The movie's based on a true story, so there's never any real suspense about how things are going to turn out -- if Gardner hadn't gotten the job and had lost his son to Social Services, nobody would have wanted to make a movie, would they? -- so it's entirely a matter of how skillfully the cast and director can go through the predictable paces.
Will Smith is one of the few MOVIE! STARS! we have at the moment, and he's always immensely likable; our affection for Smith goes a long way towards getting us through the movie's more saccharine moments. His best moment in the movie comes when Gardner and his son are forced to spend the night in a subway station restroom; Gardner is trying to turn the situation into a game, to keep Christopher from realizing how bad things really are, and Smith does a fine job of balancing that paternal concern with his own anguish at the situation.

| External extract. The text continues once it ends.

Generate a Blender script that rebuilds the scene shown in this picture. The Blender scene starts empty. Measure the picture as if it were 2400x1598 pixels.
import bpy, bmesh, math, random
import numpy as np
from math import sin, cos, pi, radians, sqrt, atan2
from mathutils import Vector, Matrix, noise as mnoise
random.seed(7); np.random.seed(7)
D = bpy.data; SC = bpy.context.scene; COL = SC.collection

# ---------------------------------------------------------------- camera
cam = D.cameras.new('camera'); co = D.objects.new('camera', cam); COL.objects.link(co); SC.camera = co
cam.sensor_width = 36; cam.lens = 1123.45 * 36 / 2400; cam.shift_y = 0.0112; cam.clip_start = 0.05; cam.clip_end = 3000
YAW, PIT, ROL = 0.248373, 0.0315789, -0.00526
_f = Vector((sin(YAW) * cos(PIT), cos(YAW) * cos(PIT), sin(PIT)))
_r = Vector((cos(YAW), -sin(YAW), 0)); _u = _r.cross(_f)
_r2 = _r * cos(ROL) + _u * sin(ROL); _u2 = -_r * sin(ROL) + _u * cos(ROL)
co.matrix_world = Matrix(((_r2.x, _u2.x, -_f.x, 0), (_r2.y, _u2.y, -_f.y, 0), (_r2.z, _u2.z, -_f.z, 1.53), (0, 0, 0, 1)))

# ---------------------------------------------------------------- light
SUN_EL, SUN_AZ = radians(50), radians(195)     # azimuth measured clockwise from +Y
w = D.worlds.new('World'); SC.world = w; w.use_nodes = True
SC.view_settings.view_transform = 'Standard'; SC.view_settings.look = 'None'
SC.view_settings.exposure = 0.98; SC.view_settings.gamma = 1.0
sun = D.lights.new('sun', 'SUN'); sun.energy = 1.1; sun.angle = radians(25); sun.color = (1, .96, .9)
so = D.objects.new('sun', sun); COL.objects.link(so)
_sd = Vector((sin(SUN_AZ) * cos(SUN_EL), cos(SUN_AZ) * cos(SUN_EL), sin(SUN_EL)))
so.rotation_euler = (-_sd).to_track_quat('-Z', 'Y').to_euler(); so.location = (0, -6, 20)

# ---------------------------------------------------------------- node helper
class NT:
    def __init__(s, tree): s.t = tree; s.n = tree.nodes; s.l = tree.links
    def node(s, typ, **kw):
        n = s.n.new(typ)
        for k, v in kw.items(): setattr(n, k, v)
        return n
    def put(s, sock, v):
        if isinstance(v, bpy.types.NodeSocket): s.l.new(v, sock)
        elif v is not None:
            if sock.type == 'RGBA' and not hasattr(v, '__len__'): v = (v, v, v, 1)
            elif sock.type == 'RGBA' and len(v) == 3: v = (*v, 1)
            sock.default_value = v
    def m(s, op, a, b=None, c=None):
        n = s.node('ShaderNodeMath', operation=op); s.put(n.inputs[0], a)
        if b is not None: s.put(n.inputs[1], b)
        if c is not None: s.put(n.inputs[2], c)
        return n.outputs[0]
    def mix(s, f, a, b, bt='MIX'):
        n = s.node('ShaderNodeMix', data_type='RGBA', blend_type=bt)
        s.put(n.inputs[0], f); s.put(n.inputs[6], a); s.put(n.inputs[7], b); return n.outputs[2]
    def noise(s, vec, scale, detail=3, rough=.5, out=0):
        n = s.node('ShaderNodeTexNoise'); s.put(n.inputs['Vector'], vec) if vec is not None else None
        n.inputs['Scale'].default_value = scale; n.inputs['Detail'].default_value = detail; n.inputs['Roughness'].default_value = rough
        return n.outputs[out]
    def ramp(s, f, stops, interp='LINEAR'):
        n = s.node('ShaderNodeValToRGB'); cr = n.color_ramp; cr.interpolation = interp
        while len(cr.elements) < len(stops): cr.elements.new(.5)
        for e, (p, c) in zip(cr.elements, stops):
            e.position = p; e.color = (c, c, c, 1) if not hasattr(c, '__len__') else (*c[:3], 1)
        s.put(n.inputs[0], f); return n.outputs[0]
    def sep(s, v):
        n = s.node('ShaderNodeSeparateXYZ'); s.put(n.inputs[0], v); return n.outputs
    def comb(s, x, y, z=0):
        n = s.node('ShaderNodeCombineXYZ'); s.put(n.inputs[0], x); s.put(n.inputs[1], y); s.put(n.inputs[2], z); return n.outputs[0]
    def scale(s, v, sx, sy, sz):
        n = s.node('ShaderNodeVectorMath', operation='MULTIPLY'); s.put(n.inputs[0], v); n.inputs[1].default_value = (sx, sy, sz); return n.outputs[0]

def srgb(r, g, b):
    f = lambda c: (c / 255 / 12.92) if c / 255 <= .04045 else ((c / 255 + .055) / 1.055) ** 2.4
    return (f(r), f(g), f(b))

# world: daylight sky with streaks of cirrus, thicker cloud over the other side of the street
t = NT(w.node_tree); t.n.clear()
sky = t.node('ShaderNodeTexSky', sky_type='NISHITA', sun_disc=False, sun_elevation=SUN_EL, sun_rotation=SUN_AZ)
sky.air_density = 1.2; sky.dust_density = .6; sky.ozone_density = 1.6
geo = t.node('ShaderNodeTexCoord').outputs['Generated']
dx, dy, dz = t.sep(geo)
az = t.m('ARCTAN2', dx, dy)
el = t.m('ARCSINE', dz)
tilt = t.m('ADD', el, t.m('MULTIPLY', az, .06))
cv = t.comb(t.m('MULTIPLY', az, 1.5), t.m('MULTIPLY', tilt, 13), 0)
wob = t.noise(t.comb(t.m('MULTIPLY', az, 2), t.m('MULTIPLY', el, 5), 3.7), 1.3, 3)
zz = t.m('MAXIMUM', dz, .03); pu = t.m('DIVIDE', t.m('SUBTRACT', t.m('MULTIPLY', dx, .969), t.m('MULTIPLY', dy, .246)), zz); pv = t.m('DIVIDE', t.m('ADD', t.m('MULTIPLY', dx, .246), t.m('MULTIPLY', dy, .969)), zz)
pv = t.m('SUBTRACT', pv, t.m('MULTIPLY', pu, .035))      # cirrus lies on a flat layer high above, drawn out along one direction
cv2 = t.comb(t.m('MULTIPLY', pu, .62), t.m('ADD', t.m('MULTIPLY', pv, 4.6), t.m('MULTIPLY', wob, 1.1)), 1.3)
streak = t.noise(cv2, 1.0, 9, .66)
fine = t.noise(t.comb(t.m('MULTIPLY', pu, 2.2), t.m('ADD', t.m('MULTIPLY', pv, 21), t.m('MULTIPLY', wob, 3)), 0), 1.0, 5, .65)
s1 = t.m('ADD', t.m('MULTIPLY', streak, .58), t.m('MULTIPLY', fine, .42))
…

Jaden Smith, who was seven when the movie was shot, is quite good; he's got terrific comic timing, and is cute without being overly sweet. His relationship with Will Smith is, not surprisingly, very convincing and natural; if he chooses to continue acting, the big question will be whether he can be as convincing with actors who aren't his father.
Thandie Newton is wasted in a role that never makes much sense; Linda is a shrill, unhappy woman from frame one, and we never have any reason to believe that these two people were ever in love or happy together. Her decision to leave Chris feels arbitrary; it's not as if things have suddenly gotten any worse for the two of them, and we aren't given any notion what triggers her departure.
Will and Jaden Smith are talented enough here that the movie's not unwatchable; it's a perfectly adequate bit of uplifting schmaltz. But despite a few tepid attempts at social commentary about our failure to do anything about the problem of homelessnes, it never becomes anything more than a piece of fluff.
2 comments:
Your assessment confirms my worst fears about this one ... I think Will Smith is still on course for a best actor nomination, just by the mawkish nature of the material, but I'm glad I skipped this "Lifetime" movie
Yeah, I'm sure Smith gets the nomination, not just because of the "Look, Ma! I'm Acting" thing, but because it's been a rather weak year in the lead actor category and finding five deserving nominees isn't easy.
(To clarify: Finding five nominees who are deserving and who the Academy might actually nominate isn't easy.)